Hauptthema des zweiten Teils der Goecke-Inszenierung ist das Leben Nijinskis. Tragende Leitfigur ist dabei seine polnische Mutter: die Matka, gespielt von Alessandra La Bella. Sie sorgt für ihn, fördert sein Talent und lässt ihrem Sohn eine Tanzausbildung an der Imperial Ballett-Akademie in St. Petersburg zukommen. Und so nehmen beide auf der Bühne in einer sensiblen Innigkeit Abschied voneinander. An der Akademie beeindruckt sein Talent. Im jungen Nijinski regt sich das sexuelle Begehren; ein Erwachen. Djaghilew wird auf Nijinski aufmerksam, und zwischen dem bekennenden Homosexuellen aus St. Petersburg und dem jungen Tänzer entsteht im Ballets Russes eine Hassliebe, welche Marco Goecke gekonnt in einem spannungsgeladenen wie faszinierenden Pas de deux inszeniert. Von einer Obsession getrieben geben sich Diaghilew (David Rodriguez) und sein Liebhaber Nijinski (Rosario Guerra) im Spannungsverhältnis zwischen Nähe und Distanz dem Begehren zueinander hin. Geliebt von Diaghilew ist Nijinski im dritten Teil auf dem Höhepunkt seines Ruhmes angekommen. Seine Grazie und Sprungtechnik – er schien förmlich in der Luft einen Sprung anhalten zu können – verzauberten. Doch es kommt zum Bruch zwischen beiden, und eine dunkle Macht quält Nijinski: Schizophrenie. Goecke lässt diese immer wieder in ekstatischen Bewegungsabläufen voller Kraft – eines Sichaufbäumens – auf der Bühne ausbrechen. Der Zuschauer möchte Nijinski erlösen und bleibt ein zur Untätigkeit Verdammter.
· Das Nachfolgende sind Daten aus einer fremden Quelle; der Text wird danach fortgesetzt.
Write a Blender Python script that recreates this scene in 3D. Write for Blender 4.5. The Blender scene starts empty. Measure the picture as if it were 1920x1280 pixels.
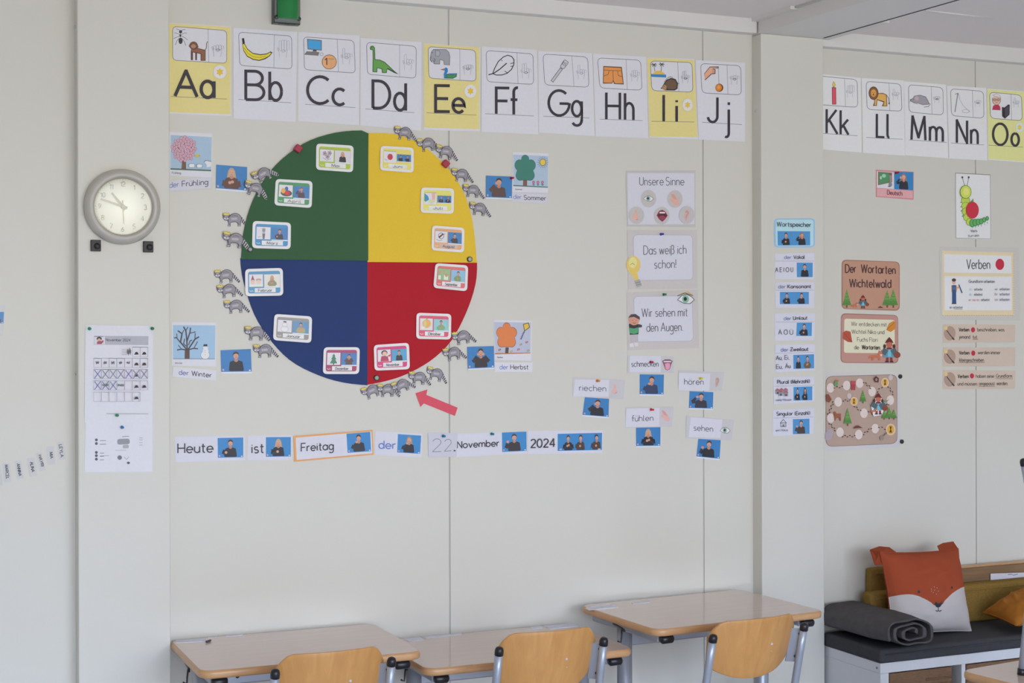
import bpy, math, random
from mathutils import Vector, Matrix

random.seed(7)
SC = bpy.context.scene
COL = SC.collection

# ------------------------------------------------------------------ camera geometry (metres; wall plane y = 0, room on -y)
F, YAW, ROLL, HORIZON = 2900.0, math.radians(24), math.radians(-.13), 600.0
DIST, EYE = 4.989, 1.743
_c, _s, _cr, _sr = math.cos(YAW), math.sin(YAW), math.cos(ROLL), math.sin(ROLL)
CAM = Vector((0, -DIST, EYE))
RIGHT = Vector((_cr * _c, -_cr * _s, _sr)); UP = Vector((-_sr * _c, _sr * _s, _cr)); FWD = Vector((_s, _c, 0))


def ray(px, py):
    return RIGHT * ((px - 960) / F) + UP * (-(py - HORIZON) / F) + FWD


def W(px, py, Y=0.0):          # point on a plane parallel to the wall
    r = ray(px, py); t = (Y + DIST) / r.y
    return CAM + r * t


def H(px, py, z):              # point on a horizontal plane
    r = ray(px, py); t = (z - EYE) / r.z
    return CAM + r * t


# ------------------------------------------------------------------ materials
def lin(h):
    h = h.lstrip('#')
    o = []
    for i in (0, 2, 4):
        c = int(h[i:i + 2], 16) / 255
        o.append(c / 12.92 if c <= .04045 else ((c + .055) / 1.055) ** 2.4)
    return o


_mats = {}
GAIN = 1.28


def ink(hexcol, gain=GAIN, rough=.5):
    """printed paper / card / plastic: a faint paper-fibre noise over one colour"""
    k = (hexcol, round(gain, 3), rough)
    if k in _mats: return _mats[k]
    m = bpy.data.materials.new('print_' + hexcol); m.use_nodes = True
    nt = m.node_tree; b = nt.nodes['Principled BSDF']
    c = [min(.88, v * gain) for v in lin(hexcol)]
    tex = nt.nodes.new('ShaderNodeTexNoise'); tex.inputs['Scale'].default_value = 90; tex.inputs['Detail'].default_value = 1
    mix = nt.nodes.new('ShaderNodeMix'); mix.data_type = 'RGBA'
    mix.inputs['A'].default_value = (*[v * .97 for v in c], 1); mix.inputs['B'].default_value = (*[min(.9, v * 1.03) for v in c], 1)
    co = nt.nodes.new('ShaderNodeTexCoord')
    nt.links.new(co.outputs['Object'], tex.inputs['Vector'])
    nt.links.new(tex.outputs['Fac'], mix.inputs['Factor']); nt.links.new(mix.outputs['Result'], b.inputs['Base Color'])
    b.inputs['Roughness'].default_value = rough; b.inputs['Specular IOR Level'].default_value = .35
    _mats[k] = m
    return m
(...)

Mit der Nijinski-Inszenierung zeichnen Marco Goecke und die Gauthier Dance Company einen Menschentypus, der sich im Erfolg verliert und über das eigene Ich zu stürzen droht. Und so sind auch die Pas des deux Ausdruck voller Ambivalenz und Neigung zweier Männer zueinander. Und letztlich ist diese Inszenierung das Porträt eines Geistes, der sich nach Freiheit sehnt, sich der Kunst bedient und sich stets im Kreise des Eigenen bewegt. Was bleibt, sind der Wille, die Schönheit sowie die Exzessivität, von Nijinski als Kreise manisch auf den Boden gezeichnet, der ihn nicht mehr zu tragen scheint. Und so verneigt er sich im Sterben vor den Lebenden – dem Publikum – welche mit Standing Ovations die unglaubliche tänzerische Leistung sowie die minimalistischen und dennoch ausdrucksstarken Bilder des Choreographen Marco Goecke honorieren. Das ist Ballett.